Quelque part un jardin
Ulrike Thiele
Scheinbare Helligkeit (luminosité apparente), 2004-2006
Scheinbare Helligkeit (luminosité apparente) : un sol, une haie, un ciel, ou une futaie et la résille des branchages ; un plan horizontal et un plan vertical, découpés assez près dans le paysage, sans trop de profondeur. Un talus, une lisière, un bord de route, un fond de jardin où la figure est absente. Images des bords et des franges, lieux indéterminés, sans préférence géographique. Un terrain sec et sableux, un tapis de feuille, un fragment gris de bitume, des résineux, écrasé par une lumière crue, des feuillus jaunis en partie dénudés, un jardin verdoyant, des coins de paysage saisis au gré du climat. La lumière du soir sculpte un buisson en relief, détache une branche, l’ombre mange les sous bois absorbe les arrières plans. Le vent remue les frondaisons balayant l’air.
Ici est donc ce « quelque part », un ailleurs pourtant presque familier que ponctuent ces fragments du monde, que sont les instants de ce jardin mouvant qui décline ses gammes au gré des saisons, des situations et des lumières. Rien ne s’y passe vraiment sinon, peut-être, ces quelques micros évènements qui signalent la nature même de l’image photographique, sensible à la variation des lumières et au temps d’exposition.
Irgendwo ein ort (Quelque part un endroit), 1999-2000
Dans une série précédente intitulée Irgendwo ein ort (Quelque part un endroit), c’était le thème des chemins, des routes et des voies façonnant le paysage qui était abordé, dans une sorte de trajectoire fictionnelle depuis une piste sur plateau aride jusqu’aux abords d’une citée. Itinéraire symbolique conduisant en 9 photographies d’un milieu presque originel à un aménagement totalement artificiel du paysage. « Presque », parce que, à y regarder plus attentivement, les signes humains qui marquent les sites sont déjà présents : traces de roues dans l’herbe sèche, pylône électrique, marquage colorés des rebords de trottoirs, saignée dans la forêt vierge…
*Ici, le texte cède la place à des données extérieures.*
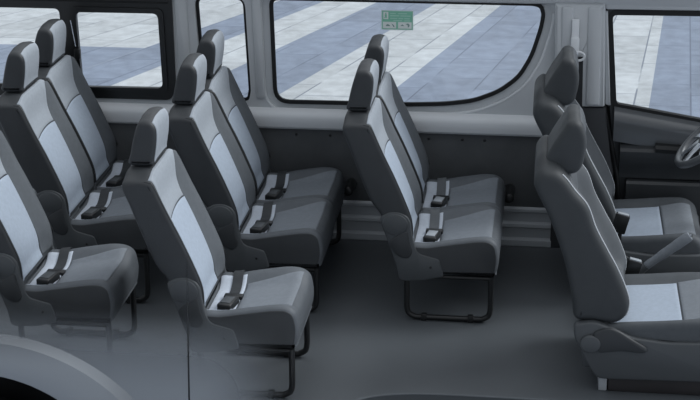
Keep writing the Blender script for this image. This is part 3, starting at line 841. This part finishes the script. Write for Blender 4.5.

Entre la première et la dernière image, il y a cette amplification de la disparition progressive de l’idée de nature sous un ciel de béton, sans que, pourtant, on ne discerne une réelle critique. Il semble qu’il ne s’agit là que d’un simple constat de ce qu’est aujourd’hui notre paysage. On notera aussi le jeu de mot sur ort et hort, en allemand, qui signifie respectivement l’endroit et le refuge.